The Northwestern community hosted the Kyrgyz Community Center Friday to celebrate Nowruz, the Persian and Turkic New Year, with musical performances, cultural clothing and Kyrgyz food.
The Kyrgyz Community Center brought a traditional yurt to the Main Library Plaza from their Arlington Heights location, as well as two dance groups, musical performances with the traditional instruments komuz and temir komuz, and a display of various traditional Kyrgyz clothing.
A variety of countries in and near Central Asia celebrate Nowruz, including Iran, Kazakhstan, Turkey, Afghanistan, Kyrgyzstan and Tajikistan.
The Nowruz celebration is part of a larger series called “Reimagining Slavic: Art, Culture, and Performance in Soviet and Post-Soviet Central Asia.”
Co-organizer and third-year Slavic languages and literatures graduate student Adam Laten Willson said Nowruz is an opportunity to host a unique event at NU while connecting with the local Central Asian community.
The series is co-sponsored by the Department of Slavic Languages and Literatures, the Nicholas D. Chabraja Center for Historical Studies, the Asian Languages and Cultures Department, the Buffett Institute for Global Affairs, the Department of Art History, and the Russian, Eurasian, and East European Studies Research Program.
Nowruz is about gathering people for picnics and making food for them, as well as the performances at Friday’s event, Kyrgyz Community Center President Nurdin Mamatzhan said.

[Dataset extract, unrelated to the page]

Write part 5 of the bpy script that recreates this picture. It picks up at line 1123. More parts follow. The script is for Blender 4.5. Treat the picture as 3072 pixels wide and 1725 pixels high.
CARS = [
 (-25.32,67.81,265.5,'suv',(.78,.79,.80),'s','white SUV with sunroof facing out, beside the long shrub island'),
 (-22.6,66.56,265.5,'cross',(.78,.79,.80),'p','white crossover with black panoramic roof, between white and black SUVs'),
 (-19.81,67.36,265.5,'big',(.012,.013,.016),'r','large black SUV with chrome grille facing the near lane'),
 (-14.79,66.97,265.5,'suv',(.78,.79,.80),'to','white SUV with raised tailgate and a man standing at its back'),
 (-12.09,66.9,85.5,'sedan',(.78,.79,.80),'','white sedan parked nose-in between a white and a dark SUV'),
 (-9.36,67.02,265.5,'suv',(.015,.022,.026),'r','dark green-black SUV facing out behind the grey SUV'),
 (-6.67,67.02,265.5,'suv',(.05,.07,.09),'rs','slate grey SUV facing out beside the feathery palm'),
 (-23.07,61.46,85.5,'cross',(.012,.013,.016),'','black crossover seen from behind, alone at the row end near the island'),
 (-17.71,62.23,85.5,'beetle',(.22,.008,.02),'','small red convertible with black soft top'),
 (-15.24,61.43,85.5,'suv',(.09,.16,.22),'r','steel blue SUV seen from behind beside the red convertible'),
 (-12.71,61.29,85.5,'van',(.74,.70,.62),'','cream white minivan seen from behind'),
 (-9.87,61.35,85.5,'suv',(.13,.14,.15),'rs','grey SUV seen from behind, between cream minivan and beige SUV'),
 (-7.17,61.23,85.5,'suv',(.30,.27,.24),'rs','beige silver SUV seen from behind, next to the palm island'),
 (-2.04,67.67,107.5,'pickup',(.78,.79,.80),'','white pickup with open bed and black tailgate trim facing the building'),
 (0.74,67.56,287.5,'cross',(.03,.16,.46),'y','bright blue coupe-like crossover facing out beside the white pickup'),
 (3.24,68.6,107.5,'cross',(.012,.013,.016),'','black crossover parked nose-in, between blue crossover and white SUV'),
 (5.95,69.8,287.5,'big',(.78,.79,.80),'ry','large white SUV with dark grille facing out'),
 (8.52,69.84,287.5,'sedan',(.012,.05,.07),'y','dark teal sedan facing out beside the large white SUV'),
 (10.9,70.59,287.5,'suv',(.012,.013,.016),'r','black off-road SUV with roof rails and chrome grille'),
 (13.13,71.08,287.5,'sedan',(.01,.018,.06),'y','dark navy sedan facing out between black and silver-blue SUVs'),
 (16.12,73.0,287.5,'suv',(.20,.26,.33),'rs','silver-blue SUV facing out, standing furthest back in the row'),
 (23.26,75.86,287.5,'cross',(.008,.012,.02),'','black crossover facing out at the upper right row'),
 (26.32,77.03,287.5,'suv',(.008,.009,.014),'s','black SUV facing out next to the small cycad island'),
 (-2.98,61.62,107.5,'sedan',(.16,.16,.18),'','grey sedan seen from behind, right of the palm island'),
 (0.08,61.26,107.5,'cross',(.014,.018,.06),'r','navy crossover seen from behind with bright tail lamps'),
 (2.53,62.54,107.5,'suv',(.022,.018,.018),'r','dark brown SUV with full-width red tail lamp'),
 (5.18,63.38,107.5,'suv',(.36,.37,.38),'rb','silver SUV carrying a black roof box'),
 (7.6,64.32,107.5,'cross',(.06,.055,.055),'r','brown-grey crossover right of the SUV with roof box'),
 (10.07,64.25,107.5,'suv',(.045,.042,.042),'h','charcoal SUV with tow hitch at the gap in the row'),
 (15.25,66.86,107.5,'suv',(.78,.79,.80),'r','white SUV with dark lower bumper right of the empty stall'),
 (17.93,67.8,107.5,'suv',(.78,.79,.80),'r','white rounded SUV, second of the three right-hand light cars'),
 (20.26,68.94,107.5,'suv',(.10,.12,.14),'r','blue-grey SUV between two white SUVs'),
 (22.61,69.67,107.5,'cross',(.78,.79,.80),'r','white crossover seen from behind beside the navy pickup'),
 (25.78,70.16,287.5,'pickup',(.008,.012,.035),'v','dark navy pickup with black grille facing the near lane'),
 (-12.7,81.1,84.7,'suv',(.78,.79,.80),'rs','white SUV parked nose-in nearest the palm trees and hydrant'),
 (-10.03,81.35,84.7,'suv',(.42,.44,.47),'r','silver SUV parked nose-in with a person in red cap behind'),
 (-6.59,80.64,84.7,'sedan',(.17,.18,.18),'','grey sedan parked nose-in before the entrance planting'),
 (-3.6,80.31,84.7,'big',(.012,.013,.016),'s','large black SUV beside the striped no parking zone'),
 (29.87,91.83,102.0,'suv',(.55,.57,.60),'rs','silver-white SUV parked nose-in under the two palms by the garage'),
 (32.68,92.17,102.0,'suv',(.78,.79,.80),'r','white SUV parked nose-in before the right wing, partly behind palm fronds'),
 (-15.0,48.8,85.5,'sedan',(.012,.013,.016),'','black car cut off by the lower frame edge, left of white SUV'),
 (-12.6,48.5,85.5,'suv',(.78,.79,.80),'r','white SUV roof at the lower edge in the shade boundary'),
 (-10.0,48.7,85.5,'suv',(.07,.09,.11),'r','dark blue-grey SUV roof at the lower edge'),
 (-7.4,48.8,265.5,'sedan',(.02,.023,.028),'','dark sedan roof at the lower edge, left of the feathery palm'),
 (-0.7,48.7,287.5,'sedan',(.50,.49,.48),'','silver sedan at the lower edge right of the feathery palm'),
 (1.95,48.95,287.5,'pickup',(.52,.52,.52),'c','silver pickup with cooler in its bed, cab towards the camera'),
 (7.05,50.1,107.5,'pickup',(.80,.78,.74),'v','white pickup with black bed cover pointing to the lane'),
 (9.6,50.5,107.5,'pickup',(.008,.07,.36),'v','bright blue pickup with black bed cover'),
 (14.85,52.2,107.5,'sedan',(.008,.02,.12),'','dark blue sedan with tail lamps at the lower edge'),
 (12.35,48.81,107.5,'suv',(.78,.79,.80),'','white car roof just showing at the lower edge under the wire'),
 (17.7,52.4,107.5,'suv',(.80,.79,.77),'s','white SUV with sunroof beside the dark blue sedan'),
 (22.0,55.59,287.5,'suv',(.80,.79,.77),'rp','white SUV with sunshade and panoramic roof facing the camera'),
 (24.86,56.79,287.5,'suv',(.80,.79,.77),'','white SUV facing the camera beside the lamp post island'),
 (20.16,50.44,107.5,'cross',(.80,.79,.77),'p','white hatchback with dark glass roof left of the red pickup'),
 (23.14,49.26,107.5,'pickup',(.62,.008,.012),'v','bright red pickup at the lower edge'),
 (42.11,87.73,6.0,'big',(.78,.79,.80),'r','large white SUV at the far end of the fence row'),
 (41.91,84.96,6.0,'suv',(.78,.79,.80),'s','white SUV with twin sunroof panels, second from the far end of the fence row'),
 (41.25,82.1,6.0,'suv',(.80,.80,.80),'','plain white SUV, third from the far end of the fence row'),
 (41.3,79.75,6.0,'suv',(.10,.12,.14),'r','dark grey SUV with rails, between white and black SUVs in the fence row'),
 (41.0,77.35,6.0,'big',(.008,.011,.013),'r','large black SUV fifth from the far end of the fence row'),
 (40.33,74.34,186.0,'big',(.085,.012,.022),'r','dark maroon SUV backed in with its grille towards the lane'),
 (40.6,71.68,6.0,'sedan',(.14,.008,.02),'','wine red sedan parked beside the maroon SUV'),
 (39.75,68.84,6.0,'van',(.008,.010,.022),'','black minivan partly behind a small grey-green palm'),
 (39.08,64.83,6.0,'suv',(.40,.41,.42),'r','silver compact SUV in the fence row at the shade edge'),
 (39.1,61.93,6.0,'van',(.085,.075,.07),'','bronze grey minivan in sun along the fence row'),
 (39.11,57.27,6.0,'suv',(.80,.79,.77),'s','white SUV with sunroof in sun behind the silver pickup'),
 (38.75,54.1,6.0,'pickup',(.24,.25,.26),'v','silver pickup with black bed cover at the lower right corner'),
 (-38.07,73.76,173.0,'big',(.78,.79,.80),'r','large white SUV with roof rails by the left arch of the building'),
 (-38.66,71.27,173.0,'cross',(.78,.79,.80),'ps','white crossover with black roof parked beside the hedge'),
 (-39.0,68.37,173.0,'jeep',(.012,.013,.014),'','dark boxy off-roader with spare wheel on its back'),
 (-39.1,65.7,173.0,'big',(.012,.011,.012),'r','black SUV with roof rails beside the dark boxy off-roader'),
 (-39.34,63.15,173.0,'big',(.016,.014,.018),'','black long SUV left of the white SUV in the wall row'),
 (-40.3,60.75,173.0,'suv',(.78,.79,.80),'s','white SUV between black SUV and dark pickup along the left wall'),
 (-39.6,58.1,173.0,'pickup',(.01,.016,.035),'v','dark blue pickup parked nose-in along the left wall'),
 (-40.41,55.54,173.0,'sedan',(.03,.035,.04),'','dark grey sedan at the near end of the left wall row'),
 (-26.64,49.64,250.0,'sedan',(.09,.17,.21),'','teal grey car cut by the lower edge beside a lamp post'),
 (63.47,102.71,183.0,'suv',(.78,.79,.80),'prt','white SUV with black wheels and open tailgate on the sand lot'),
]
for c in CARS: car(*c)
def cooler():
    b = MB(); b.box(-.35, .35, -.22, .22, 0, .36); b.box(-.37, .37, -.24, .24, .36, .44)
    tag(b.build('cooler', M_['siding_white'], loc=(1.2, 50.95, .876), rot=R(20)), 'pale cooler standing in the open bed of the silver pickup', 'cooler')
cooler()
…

Mamatzhan and Willson highlighted sumalak, a Central Asian dish only made during the new year. Willson said sumalak is made of germinated wheat that requires hours or days of continuous stirring.
Jibek Jolu, a Kyrgyz restaurant in Chicago, provided sumalak and borsook, a fried dough, chalap, a yogurt-based drink and maksym, a grain-based drink, at the event.
Chicago is home to a large Kyrgyz community of over 50,000 people, according to Mamatzhan. The Kyrgyz Community Center was established in 2016 and focuses on teaching American-born children about their culture.
“They were born here,” Mamatzhan said. “They are getting raised in the United States, and we want them to learn about our culture and language.”
Nowruz, “new day” in Persian, is also celebrated as the Persian New Year, according to first-year Slavic languages and literatures graduate student Bita Takrimi.
Takrimi also talked about Haft-sin, which she said is the most important part of Persian culture and new year celebrations. Haft-sin translates to the Seven S’s in English, where each “S” is a symbol, like an apple representing health and vinegar representing age.
This Thursday, the “Reimagining Slavic” series will feature a talk about Mongolian art post-empire, and, later in the quarter, a film screening of the Turkmen movie “The Contest.”
Willson said Nowruz is the cultural celebration of the series, which focuses on decolonizing Slavic studies. As a whole, he said decolonizing academia should focus on what decolonization means to the people affected.
“Coloniality is a central dimension of life in Eurasia,” Willson said. “It’s just a fact of history.”
Willson’s co-organizer, art history professor Adrienn Kácsor, said both she and Willson have been passionate about visibility for Central Asian countries within Slavic studies, especially since Russia’s invasion of Ukraine that began in 2022.
“Now there’s a moment finally (for) a very, very overdue attempt to start realizing that, for instance, Soviet culture is not just about Russia, just as Slavic culture is not just about Russian language and literature,” Kácsor said.
Correction: A previous version of this story incorrectly referred to Adrienn Kácsor. The Daily regrets the error.
Clarification: This story has been updated to better reflect the sponsors of the event.